UHarc can get a percent or 2 smaller than rar but then you are talking crazy amount of time.
 

Barnaby W. Füi

Elite Member
Aug 14, 2001
12,343
0
0
I wouldn't call bzip a "zip variant". It is a totally different algorithm than the traditional pkzip, and not at all compatible. Two totally different things.

On dictionary size -

Imagine that you are the compressing program itself. You go through a file byte by byte, and as you go, you keep the last X number of bytes in memory to look to as a reference. The way compression works is to take identical strings and change them to references, but you can only match them within the window of X bytes you have as a dictionary. Therefore I would assume that a larger dictionary would be slower but compress more. IIRC gzip uses only a 32k dictionary size. Not sure about anything else.

At least that's what I think it means by dictionary ;)
 

glugglug

Diamond Member
Jun 9, 2002
5,340
1
81
I just got 7z, a few comments:

1. The source tree that you can download for the current beta is incomplete -- I tried to compile it myself and the dsp files refer to .c files that are not in the archive. Also for the projects that are complete within it, there are a few types not defined in the headers (although they are easy enough to figure out like typedef long * LONG_PTR , etc.)
2. The interface is not near as nice as RAR. I guess thats to be expected because it hasn't had as much time to mature.
3. It's SSSLLLOOOWWWW. Not crazy slow like UHARC, but pretty sluggish.

BTW where can I find HARC to try.
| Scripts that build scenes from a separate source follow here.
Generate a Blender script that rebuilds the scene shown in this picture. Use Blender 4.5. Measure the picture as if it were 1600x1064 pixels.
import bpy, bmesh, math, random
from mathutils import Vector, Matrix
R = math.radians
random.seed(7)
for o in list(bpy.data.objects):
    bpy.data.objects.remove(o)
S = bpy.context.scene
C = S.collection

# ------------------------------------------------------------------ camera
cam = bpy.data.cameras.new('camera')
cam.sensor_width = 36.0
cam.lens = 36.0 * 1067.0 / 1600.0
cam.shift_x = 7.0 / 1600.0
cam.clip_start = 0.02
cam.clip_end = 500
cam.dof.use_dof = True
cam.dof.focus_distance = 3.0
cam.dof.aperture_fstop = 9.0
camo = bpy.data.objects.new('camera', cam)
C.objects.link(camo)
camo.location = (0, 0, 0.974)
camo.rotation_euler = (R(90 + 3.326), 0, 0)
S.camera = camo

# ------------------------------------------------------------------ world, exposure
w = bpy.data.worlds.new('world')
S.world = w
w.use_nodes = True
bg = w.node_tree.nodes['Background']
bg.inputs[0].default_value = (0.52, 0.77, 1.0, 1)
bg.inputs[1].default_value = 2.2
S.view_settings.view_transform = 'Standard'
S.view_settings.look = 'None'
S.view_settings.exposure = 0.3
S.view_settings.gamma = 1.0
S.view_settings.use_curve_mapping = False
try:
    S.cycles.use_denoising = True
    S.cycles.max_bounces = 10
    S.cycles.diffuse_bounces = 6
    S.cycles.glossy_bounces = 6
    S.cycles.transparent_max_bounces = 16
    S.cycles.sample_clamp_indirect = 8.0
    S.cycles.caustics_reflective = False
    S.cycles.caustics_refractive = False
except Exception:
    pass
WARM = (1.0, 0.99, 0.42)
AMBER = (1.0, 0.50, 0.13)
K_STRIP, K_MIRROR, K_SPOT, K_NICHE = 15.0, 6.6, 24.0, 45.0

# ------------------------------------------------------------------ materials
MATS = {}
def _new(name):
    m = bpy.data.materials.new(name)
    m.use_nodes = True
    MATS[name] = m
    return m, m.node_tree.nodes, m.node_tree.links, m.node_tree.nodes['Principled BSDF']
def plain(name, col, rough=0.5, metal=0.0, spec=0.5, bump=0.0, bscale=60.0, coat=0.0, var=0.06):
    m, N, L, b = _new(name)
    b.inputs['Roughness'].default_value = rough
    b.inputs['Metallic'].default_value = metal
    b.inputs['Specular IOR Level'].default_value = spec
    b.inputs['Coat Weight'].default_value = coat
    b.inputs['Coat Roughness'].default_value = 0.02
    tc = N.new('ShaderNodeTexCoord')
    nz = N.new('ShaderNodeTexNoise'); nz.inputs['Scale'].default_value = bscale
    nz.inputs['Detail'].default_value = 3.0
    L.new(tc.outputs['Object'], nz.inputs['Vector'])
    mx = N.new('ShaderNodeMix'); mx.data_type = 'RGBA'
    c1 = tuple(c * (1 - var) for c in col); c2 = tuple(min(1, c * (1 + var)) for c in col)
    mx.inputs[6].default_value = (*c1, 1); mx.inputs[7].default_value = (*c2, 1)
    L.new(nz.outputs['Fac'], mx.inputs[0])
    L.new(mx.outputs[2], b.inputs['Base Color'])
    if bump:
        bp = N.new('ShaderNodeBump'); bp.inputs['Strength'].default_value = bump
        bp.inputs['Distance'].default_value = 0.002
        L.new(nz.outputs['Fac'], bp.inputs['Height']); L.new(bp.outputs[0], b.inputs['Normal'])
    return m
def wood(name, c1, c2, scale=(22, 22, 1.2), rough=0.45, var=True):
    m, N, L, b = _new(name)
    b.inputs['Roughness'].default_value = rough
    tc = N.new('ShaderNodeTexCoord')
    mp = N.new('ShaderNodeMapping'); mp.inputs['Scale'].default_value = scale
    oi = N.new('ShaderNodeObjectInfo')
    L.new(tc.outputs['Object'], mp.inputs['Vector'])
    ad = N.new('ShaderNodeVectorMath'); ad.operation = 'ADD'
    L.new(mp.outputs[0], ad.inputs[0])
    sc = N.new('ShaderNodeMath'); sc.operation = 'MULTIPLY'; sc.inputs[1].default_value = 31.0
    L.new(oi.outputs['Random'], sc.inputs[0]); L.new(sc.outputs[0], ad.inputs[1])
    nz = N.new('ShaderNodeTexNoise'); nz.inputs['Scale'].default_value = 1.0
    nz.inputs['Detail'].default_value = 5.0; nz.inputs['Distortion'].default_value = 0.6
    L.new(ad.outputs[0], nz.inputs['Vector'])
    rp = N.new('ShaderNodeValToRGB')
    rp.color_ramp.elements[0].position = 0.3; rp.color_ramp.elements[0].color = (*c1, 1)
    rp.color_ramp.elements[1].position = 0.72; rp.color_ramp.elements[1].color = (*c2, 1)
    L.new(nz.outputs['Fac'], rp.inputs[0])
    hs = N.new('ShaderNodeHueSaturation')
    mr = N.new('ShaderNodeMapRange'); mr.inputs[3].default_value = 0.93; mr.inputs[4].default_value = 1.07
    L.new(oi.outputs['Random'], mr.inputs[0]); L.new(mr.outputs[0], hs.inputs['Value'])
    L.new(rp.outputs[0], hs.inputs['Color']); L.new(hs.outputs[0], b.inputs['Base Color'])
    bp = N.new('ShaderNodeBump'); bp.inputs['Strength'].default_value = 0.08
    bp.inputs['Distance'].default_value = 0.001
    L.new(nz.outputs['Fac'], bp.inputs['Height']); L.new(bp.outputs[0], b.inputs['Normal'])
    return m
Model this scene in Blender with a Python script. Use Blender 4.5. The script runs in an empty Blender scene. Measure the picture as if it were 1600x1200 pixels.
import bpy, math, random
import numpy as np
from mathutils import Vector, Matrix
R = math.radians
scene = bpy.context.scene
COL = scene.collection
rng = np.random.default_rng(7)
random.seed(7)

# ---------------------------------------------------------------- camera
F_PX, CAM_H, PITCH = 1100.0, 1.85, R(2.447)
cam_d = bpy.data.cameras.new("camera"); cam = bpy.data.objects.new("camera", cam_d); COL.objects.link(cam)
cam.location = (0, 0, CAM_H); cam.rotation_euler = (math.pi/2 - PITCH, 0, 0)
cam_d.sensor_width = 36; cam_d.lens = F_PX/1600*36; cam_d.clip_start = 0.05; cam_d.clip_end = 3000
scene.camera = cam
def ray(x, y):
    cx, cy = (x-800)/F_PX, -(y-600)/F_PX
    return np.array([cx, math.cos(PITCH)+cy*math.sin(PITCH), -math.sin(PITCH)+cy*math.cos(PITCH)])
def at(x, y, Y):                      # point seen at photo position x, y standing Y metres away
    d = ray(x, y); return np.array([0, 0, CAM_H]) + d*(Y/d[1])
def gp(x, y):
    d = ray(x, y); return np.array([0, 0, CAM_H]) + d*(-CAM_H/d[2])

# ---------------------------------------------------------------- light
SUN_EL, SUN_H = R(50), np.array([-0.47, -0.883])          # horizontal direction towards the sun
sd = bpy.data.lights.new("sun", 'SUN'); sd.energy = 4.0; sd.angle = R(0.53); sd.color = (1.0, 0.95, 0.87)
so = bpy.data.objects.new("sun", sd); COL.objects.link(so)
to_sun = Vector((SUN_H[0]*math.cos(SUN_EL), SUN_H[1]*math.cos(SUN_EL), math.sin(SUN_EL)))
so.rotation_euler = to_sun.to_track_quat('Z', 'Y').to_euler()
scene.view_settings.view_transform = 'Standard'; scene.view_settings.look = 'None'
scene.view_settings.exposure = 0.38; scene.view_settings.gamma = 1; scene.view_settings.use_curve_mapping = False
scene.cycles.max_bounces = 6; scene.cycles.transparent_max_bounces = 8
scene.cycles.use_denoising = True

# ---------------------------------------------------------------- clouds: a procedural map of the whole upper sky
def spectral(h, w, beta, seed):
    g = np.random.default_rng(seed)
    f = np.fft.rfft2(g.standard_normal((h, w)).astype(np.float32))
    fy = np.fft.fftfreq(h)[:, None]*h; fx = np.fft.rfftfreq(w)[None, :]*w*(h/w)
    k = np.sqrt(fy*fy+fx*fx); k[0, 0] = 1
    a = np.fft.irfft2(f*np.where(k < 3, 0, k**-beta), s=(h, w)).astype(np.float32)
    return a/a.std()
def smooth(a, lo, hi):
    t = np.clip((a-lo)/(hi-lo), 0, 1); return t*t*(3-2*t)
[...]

I googled it and it turns out a lot of places use HARC as an acronym.

Also what is the determining factor in which one you use?
 

OrganizedChaos

Diamond Member
Apr 21, 2002
4,524
0
0
Originally posted by: glugglug
I just got 7z, a few comments:

1. The source tree that you can download for the current beta is incomplete -- I tried to compile it myself and the dsp files refer to .c files that are not in the archive. Also for the projects that are complete within it, there are a few types not defined in the headers (although they are easy enough to figure out like typedef long * LONG_PTR , etc.)
2. The interface is not near as nice as RAR. I guess thats to be expected because it hasn't had as much time to mature.
3. It's SSSLLLOOOWWWW. Not crazy slow like UHARC, but pretty sluggish.

BTW where can I find HARC to try. I googled it and it turns out a lot of places use HARC as an acronym.

Also what is the determining factor in which one you use?



do a google search for uharc.zip
 

ZimZum

Golden Member
Aug 2, 2001
1,281
0
76
For file size its pretty hard to beat CAB The latest revision of ACE is pretty good to.